[Task objective]
Each line below must be set down exactly; omit any image you find.

** start Material for the task **

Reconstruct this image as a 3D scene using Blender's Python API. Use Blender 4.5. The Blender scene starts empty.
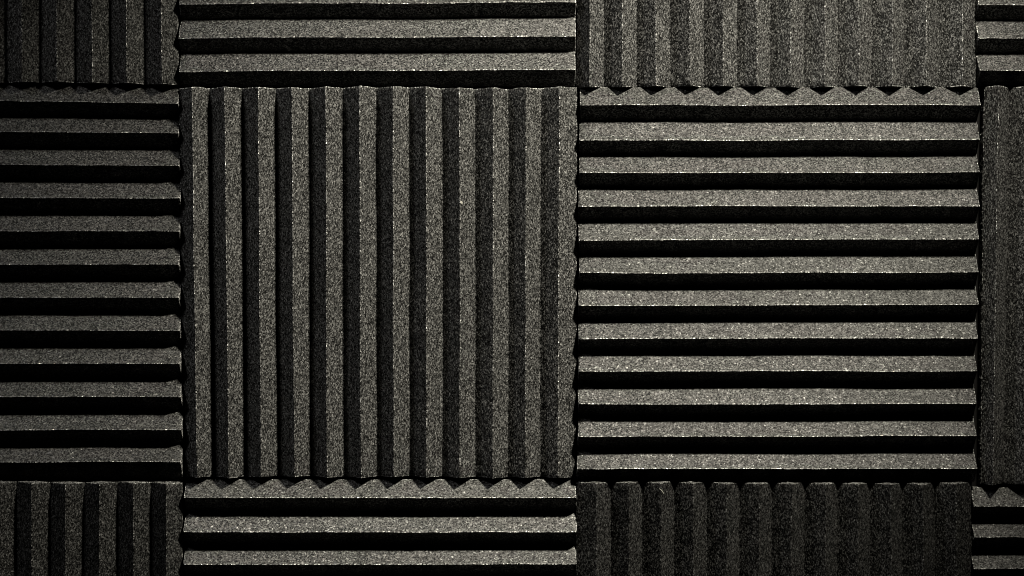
# Wall of charcoal wedge-foam acoustic panels, lit by one lamp from above right and an added fill.
import bpy, math
import numpy as np

sc = bpy.context.scene
S = 0.305 / 395.0            # metres per pixel on the plane of the ridge crests
DPT = 21.0                   # ridge height (px)
BACK = 20.0                  # foam backing behind the valleys (px)
DIST = 3000.0                # camera distance from the crest plane (px)
ZC = 1.40                    # height of the picture centre above the floor (m)

def wp(px, py):              # picture position on the crest plane -> world x, z
    return (px - 512.0) * S, ZC - (py - 288.0) * S

# ---------------------------------------------------------------- camera
cam = bpy.data.objects.new('camera', bpy.data.cameras.new('camera'))
sc.collection.objects.link(cam)
cam.location = (0.0, -(DIST + DPT) * S, ZC)
cam.rotation_euler = (math.pi / 2, 0, 0)
cam.data.sensor_width = 36.0
cam.data.lens = 36.0 * DIST / 1024.0
cam.data.clip_start = 0.05
cam.data.clip_end = 50.0
sc.camera = cam

# ---------------------------------------------------------------- world and lamp
w = bpy.data.worlds.new('World'); sc.world = w; w.use_nodes = True
bg = w.node_tree.nodes['Background']
bg.inputs['Color'].default_value = (0.55, 0.62, 0.8, 1)
bg.inputs['Strength'].default_value = 0.0003

def look_at(o, tgt):
    from mathutils import Vector
    o.rotation_euler = (Vector(tgt) - o.location).to_track_quat('-Z', 'Y').to_euler()

LX, LY, LZ = 1045.0, -715.0, 920.0     # lamp: px position and px in front of the wall
ld = bpy.data.lights.new('lamp', 'SPOT')
ld.energy = 2850.0
ld.color = (1.0, 0.94, 0.775)
ld.shadow_soft_size = 0.05
ld.spot_size = math.radians(50)
ld.spot_blend = 1.0
lo = bpy.data.objects.new('lamp', ld); sc.collection.objects.link(lo)
x, z = wp(LX, LY); lo.location = (x, -LZ * S, z)
x, z = wp(610, 135); look_at(lo, (x, 0, z))

# weak added fill, high on the left, to lift the shaded faces
fd = bpy.data.lights.new('added_fill', 'SPOT'); fd.energy = 290.0; fd.color = (1.0, 0.98, 0.93)
fd.shadow_soft_size = 0.12; fd.spot_size = math.radians(80); fd.spot_blend = 1.0
fo = bpy.data.objects.new('added_fill', fd); sc.collection.objects.link(fo)
x, z = wp(-600, -850); fo.location = (x, -900 * S, z)
x, z = wp(160, 330); look_at(fo, (x, 0, z))

sc.cycles.filter_width = 1.0
sc.view_settings.view_transform = 'Standard'
sc.view_settings.look = 'None'
sc.view_settings.exposure = 0.0
sc.view_settings.gamma = 1.0
sc.view_settings.use_curve_mapping = False

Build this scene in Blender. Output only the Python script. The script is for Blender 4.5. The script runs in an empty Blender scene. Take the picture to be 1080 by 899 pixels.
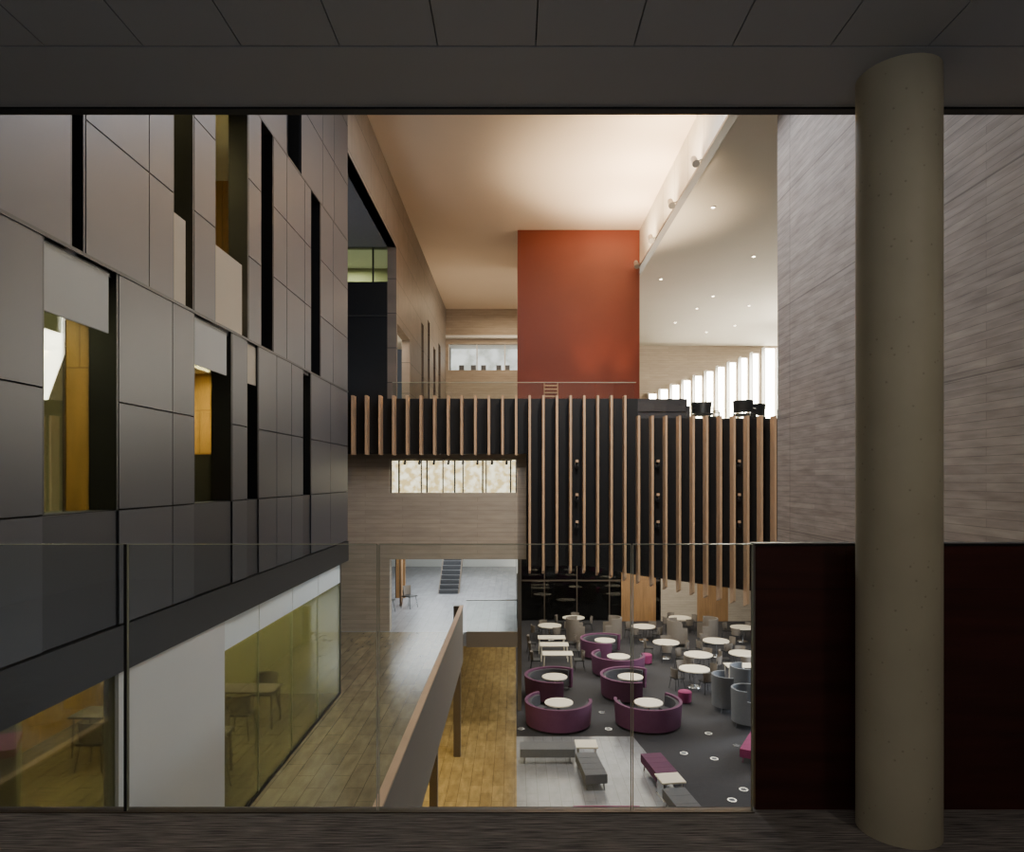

** end Material for the task **

[The output]
Reconstruct this image as a 3D scene using Blender's Python API. Use Blender 4.5. The Blender scene starts empty.
# Wall of charcoal wedge-foam acoustic panels, lit by one lamp from above right and an added fill.
import bpy, math
import numpy as np

sc = bpy.context.scene
S = 0.305 / 395.0            # metres per pixel on the plane of the ridge crests
DPT = 21.0                   # ridge height (px)
BACK = 20.0                  # foam backing behind the valleys (px)
DIST = 3000.0                # camera distance from the crest plane (px)
ZC = 1.40                    # height of the picture centre above the floor (m)

def wp(px, py):              # picture position on the crest plane -> world x, z
    return (px - 512.0) * S, ZC - (py - 288.0) * S

# ---------------------------------------------------------------- camera
cam = bpy.data.objects.new('camera', bpy.data.cameras.new('camera'))
sc.collection.objects.link(cam)
cam.location = (0.0, -(DIST + DPT) * S, ZC)
cam.rotation_euler = (math.pi / 2, 0, 0)
cam.data.sensor_width = 36.0
cam.data.lens = 36.0 * DIST / 1024.0
cam.data.clip_start = 0.05
cam.data.clip_end = 50.0
sc.camera = cam

# ---------------------------------------------------------------- world and lamp
w = bpy.data.worlds.new('World'); sc.world = w; w.use_nodes = True
bg = w.node_tree.nodes['Background']
bg.inputs['Color'].default_value = (0.55, 0.62, 0.8, 1)
bg.inputs['Strength'].default_value = 0.0003

def look_at(o, tgt):
    from mathutils import Vector
    o.rotation_euler = (Vector(tgt) - o.location).to_track_quat('-Z', 'Y').to_euler()

LX, LY, LZ = 1045.0, -715.0, 920.0     # lamp: px position and px in front of the wall
ld = bpy.data.lights.new('lamp', 'SPOT')
ld.energy = 2850.0
ld.color = (1.0, 0.94, 0.775)
ld.shadow_soft_size = 0.05
ld.spot_size = math.radians(50)
ld.spot_blend = 1.0
lo = bpy.data.objects.new('lamp', ld); sc.collection.objects.link(lo)
x, z = wp(LX, LY); lo.location = (x, -LZ * S, z)
x, z = wp(610, 135); look_at(lo, (x, 0, z))

# weak added fill, high on the left, to lift the shaded faces
fd = bpy.data.lights.new('added_fill', 'SPOT'); fd.energy = 290.0; fd.color = (1.0, 0.98, 0.93)
fd.shadow_soft_size = 0.12; fd.spot_size = math.radians(80); fd.spot_blend = 1.0
fo = bpy.data.objects.new('added_fill', fd); sc.collection.objects.link(fo)
x, z = wp(-600, -850); fo.location = (x, -900 * S, z)
x, z = wp(160, 330); look_at(fo, (x, 0, z))

sc.cycles.filter_width = 1.0
sc.view_settings.view_transform = 'Standard'
sc.view_settings.look = 'None'
sc.view_settings.exposure = 0.0
sc.view_settings.gamma = 1.0
sc.view_settings.use_curve_mapping = False

Build this scene in Blender. Output only the Python script. The script is for Blender 4.5. The script runs in an empty Blender scene. Take the picture to be 1080 by 899 pixels.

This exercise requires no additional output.